Life/love stripped of it's beliefs and feelgoodisms is pretty... disinterested - brutal? Not a place we want to spend a lot of time. Maybe emotions are more important for survival than I realize; maybe stories, myths, beliefs?! Maybe I'm wrong about the basic disinterestedness of existence. Maybe existence/god rewards entities - actually does reward entities - that care for other entities and reach out to them with compassion and empathy?
Is that a traditional myth-meme: soul replaced by demon? I'm so ingrained in losing your soul to find it/the prodigal son story. My sis says that as a teenager, before I got kicked out/estranged from family, I said "you gotta lose yourself to find yourself."
Demon or seer - illness or "weird"? Def. elements of 'which came first, the chicken or the egg".
You will be a laughing old man when you grow up, if you focus on it.

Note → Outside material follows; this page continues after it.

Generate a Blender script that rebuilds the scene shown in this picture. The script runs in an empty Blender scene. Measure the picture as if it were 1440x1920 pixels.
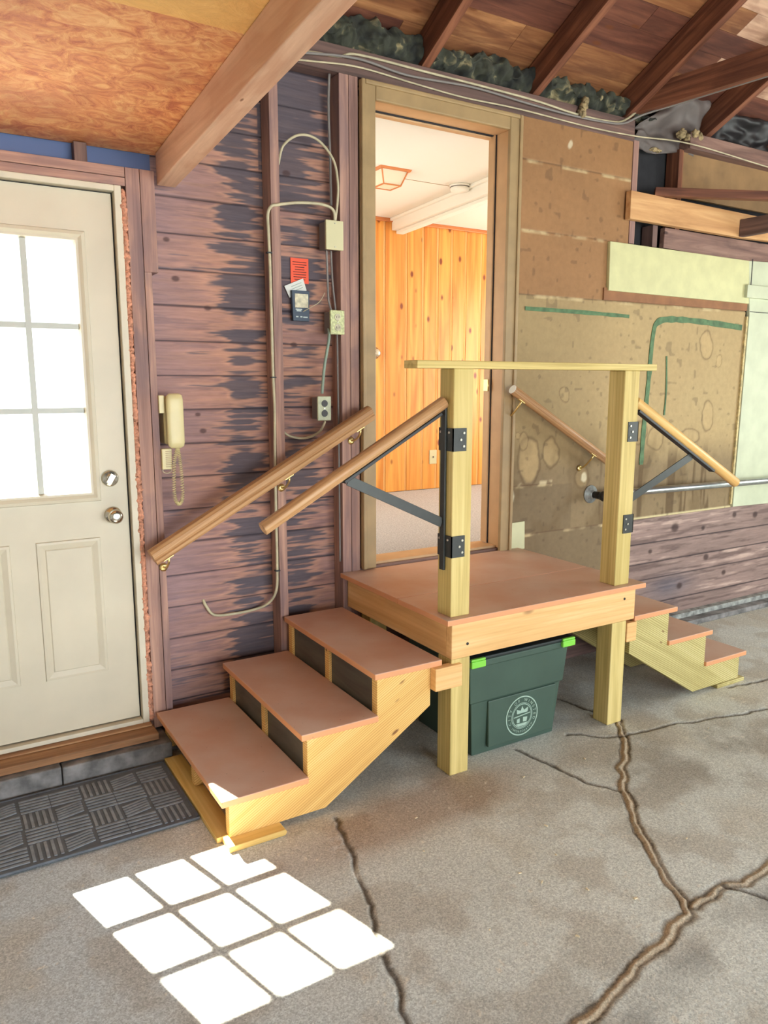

It freaks me out that you just turned 28 - what a difference from my experience of 27-28! What a strange and interesting coincidence, what a weird feeling of reaching across time/space and some weird other dimensionality. How can two people have such vastly different experiences of "28" yet be talking about them?
I think that at 28, if someone told me I'd be talking to someone like you 18 years later, about being 28, I'd be super happy. And I would have kept that happiness hidden.